§ **Data shown**:
==========

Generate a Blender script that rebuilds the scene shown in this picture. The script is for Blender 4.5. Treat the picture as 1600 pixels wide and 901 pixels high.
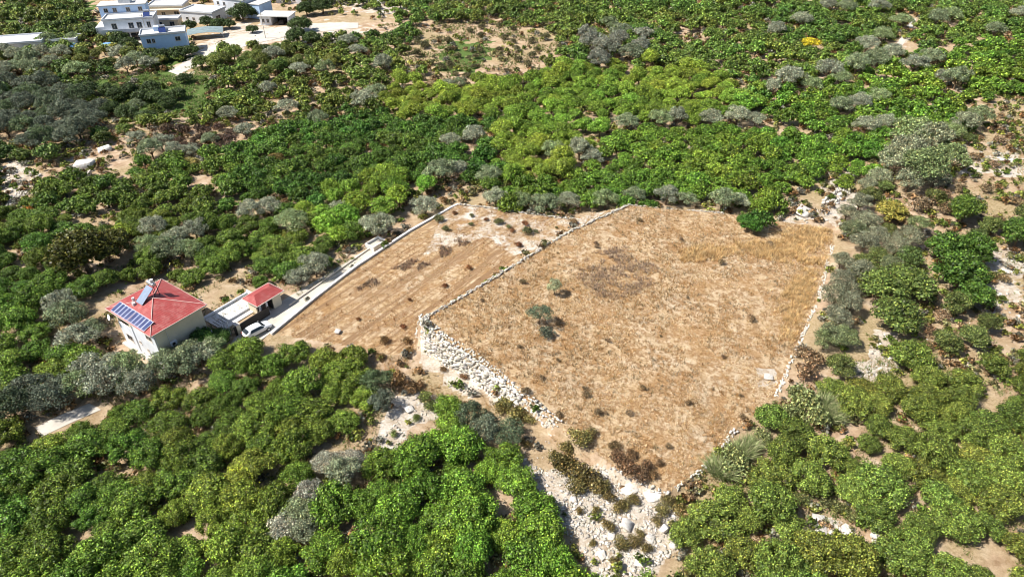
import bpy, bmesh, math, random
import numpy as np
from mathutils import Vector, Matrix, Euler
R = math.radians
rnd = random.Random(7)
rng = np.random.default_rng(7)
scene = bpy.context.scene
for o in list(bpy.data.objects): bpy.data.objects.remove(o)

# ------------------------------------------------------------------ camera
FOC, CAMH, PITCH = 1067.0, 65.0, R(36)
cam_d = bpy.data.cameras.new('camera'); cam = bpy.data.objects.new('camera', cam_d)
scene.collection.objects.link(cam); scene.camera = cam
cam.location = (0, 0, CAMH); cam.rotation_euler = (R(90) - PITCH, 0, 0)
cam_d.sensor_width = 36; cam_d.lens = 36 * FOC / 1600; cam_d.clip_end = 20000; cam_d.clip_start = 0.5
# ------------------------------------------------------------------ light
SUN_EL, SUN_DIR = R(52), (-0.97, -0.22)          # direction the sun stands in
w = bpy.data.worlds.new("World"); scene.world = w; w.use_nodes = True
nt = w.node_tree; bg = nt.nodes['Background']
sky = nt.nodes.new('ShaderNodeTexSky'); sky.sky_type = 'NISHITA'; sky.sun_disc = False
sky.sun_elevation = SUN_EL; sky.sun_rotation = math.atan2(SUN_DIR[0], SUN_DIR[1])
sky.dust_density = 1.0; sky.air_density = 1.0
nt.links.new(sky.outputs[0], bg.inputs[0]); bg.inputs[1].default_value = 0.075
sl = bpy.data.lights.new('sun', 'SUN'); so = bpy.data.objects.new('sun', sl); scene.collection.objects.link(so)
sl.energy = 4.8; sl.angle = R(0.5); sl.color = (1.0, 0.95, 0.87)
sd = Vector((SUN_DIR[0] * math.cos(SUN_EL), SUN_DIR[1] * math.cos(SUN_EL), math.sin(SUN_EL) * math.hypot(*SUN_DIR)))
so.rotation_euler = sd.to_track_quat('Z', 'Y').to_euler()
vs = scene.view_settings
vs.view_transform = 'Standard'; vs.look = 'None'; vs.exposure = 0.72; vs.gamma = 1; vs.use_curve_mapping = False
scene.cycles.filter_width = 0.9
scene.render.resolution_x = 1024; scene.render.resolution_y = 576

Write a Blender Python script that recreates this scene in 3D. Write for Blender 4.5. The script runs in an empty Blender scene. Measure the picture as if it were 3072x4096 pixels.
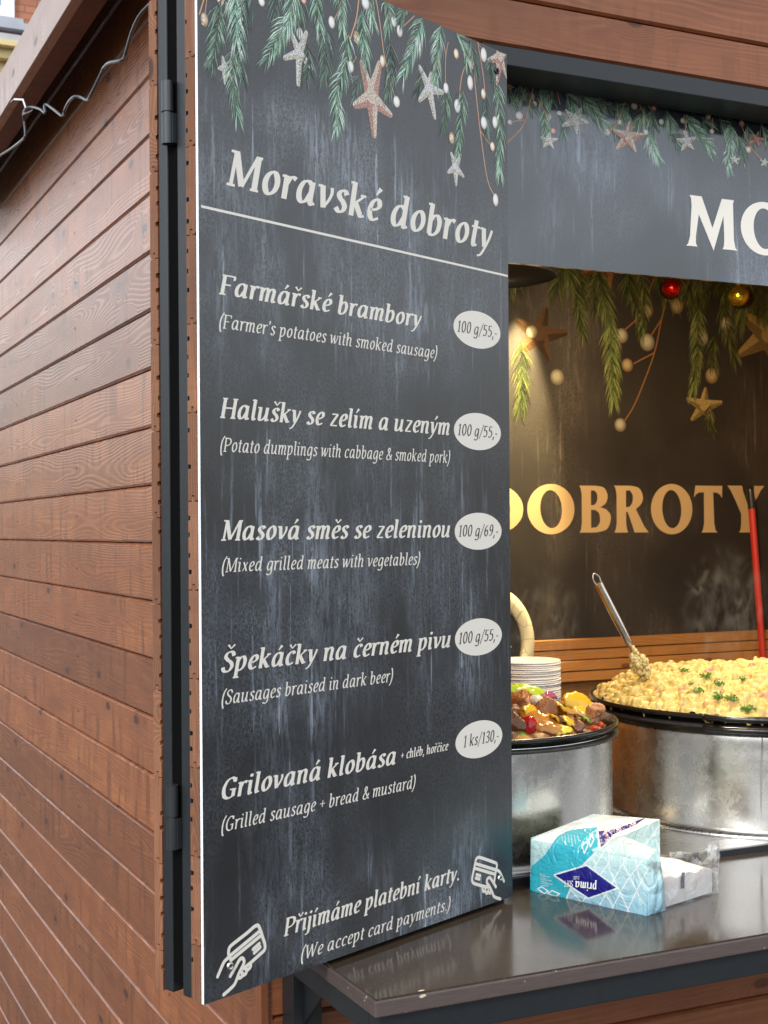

==========

§ **The problem**: Print the records word for word and exclude any picture they hold.

§ **Correct answer**:
Generate a Blender script that rebuilds the scene shown in this picture. The script is for Blender 4.5. Treat the picture as 1600 pixels wide and 901 pixels high.
import bpy, bmesh, math, random
import numpy as np
from mathutils import Vector, Matrix, Euler
R = math.radians
rnd = random.Random(7)
rng = np.random.default_rng(7)
scene = bpy.context.scene
for o in list(bpy.data.objects): bpy.data.objects.remove(o)

# ------------------------------------------------------------------ camera
FOC, CAMH, PITCH = 1067.0, 65.0, R(36)
cam_d = bpy.data.cameras.new('camera'); cam = bpy.data.objects.new('camera', cam_d)
scene.collection.objects.link(cam); scene.camera = cam
cam.location = (0, 0, CAMH); cam.rotation_euler = (R(90) - PITCH, 0, 0)
cam_d.sensor_width = 36; cam_d.lens = 36 * FOC / 1600; cam_d.clip_end = 20000; cam_d.clip_start = 0.5
# ------------------------------------------------------------------ light
SUN_EL, SUN_DIR = R(52), (-0.97, -0.22)          # direction the sun stands in
w = bpy.data.worlds.new("World"); scene.world = w; w.use_nodes = True
nt = w.node_tree; bg = nt.nodes['Background']
sky = nt.nodes.new('ShaderNodeTexSky'); sky.sky_type = 'NISHITA'; sky.sun_disc = False
sky.sun_elevation = SUN_EL; sky.sun_rotation = math.atan2(SUN_DIR[0], SUN_DIR[1])
sky.dust_density = 1.0; sky.air_density = 1.0
nt.links.new(sky.outputs[0], bg.inputs[0]); bg.inputs[1].default_value = 0.075
sl = bpy.data.lights.new('sun', 'SUN'); so = bpy.data.objects.new('sun', sl); scene.collection.objects.link(so)
sl.energy = 4.8; sl.angle = R(0.5); sl.color = (1.0, 0.95, 0.87)
sd = Vector((SUN_DIR[0] * math.cos(SUN_EL), SUN_DIR[1] * math.cos(SUN_EL), math.sin(SUN_EL) * math.hypot(*SUN_DIR)))
so.rotation_euler = sd.to_track_quat('Z', 'Y').to_euler()
vs = scene.view_settings
vs.view_transform = 'Standard'; vs.look = 'None'; vs.exposure = 0.72; vs.gamma = 1; vs.use_curve_mapping = False
scene.cycles.filter_width = 0.9
scene.render.resolution_x = 1024; scene.render.resolution_y = 576

Write a Blender Python script that recreates this scene in 3D. Write for Blender 4.5. The script runs in an empty Blender scene. Measure the picture as if it were 3072x4096 pixels.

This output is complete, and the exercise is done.